A sequência em que o protagonista (John David Washington) volta no passado é essencialmente filmada de modo fechado, quase nunca a câmera permite que o público contemple a mise-en-scène dos ambientes, jamais deixa o espectador admirar a exploração gráfica dentro daquele universo, resumindo a mesma em planos isolados onde vemos as coisas ao contrário, mas nunca propondo um impacto completo, apenas uma metade dele.

Toda essa omissão é mais uma forma do diretor reforçar essa aura pseudointelectual que tenta transmitir em seus filmes, uma abordagem que acredita ser mais complexa ao dar voltas em sua narrativa em prol de causar uma confusão artificial e que dura apenas durante a projeção. É uma complexidade muito mais forçada do que natural, sem uma funcionalidade dentro da exploração narrativa e conceitual, apenas com o intuito de provocar essa sensação confusa puramente imediatista e vazia.
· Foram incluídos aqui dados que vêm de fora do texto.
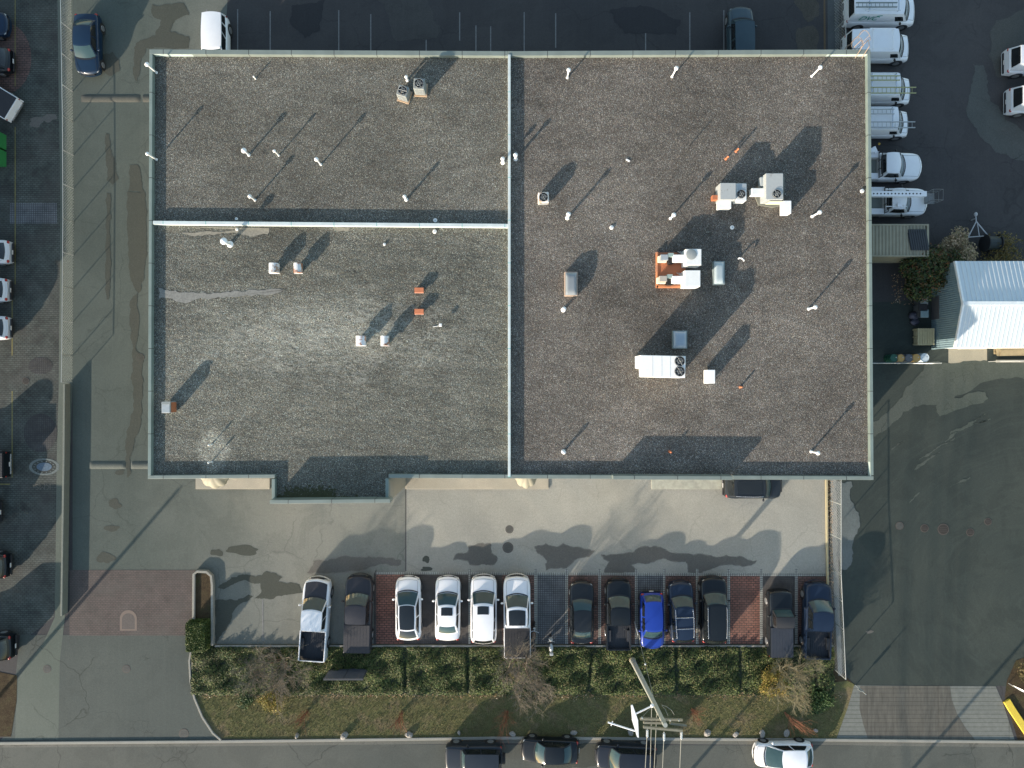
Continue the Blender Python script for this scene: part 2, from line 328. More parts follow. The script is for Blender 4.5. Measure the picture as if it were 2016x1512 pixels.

O diretor não quer que venhamos a sentir as imagens, não se interessa em propor essa experiência audiovisual que alcance todas as suas capacidades de exploração gráfica, ele quer apenas entregar uma “questão de matemática”, um filme que acredita ser inteligente simplesmente por atirar contextualizações didáticas no público, com o intuito de ouvir os aplausos assim que sobem os créditos.

E o diretor aqui está no piloto-automático, simplesmente reproduzindo os piores vícios de sua filmografia na tentativa desesperada de arrancar algum impacto: a montagem paralela da Jennifer Lame e a trilha do Ludwig Göransson são apenas reproduções genéricas do trabalho antes realizado pelo Lee Smith e Hans Zimmer, nunca concebem algo próprio e são apenas orientados pelos padrões do artista de realizar sua obra. Em síntese, Tenet é mais uma produção de Christopher Nolan que jamais concretiza completamente os potenciais de exploração gráfica do seu conceito e do seu universo — com uma exceção ao surpreendentemente eficaz ato-final.

Uma reprodução exata dos mesmos problemas enfrentados em A Origem, aonde a obra jamais chegava ao ponto máximo do que criava, se fechava em uma caixa que procura dosar tudo como um cálculo genérico e autoindulgente na qual a real intenção é criar essa pose “intelectual” que se revela superficial e prejudica uma obra que, talvez em mãos mais adequadas, fosse uma produção superior.

Da forma que é, se revela como uma experiência burocrática como ação, pseudointelectual como ficção científica e frágil em todo o resto.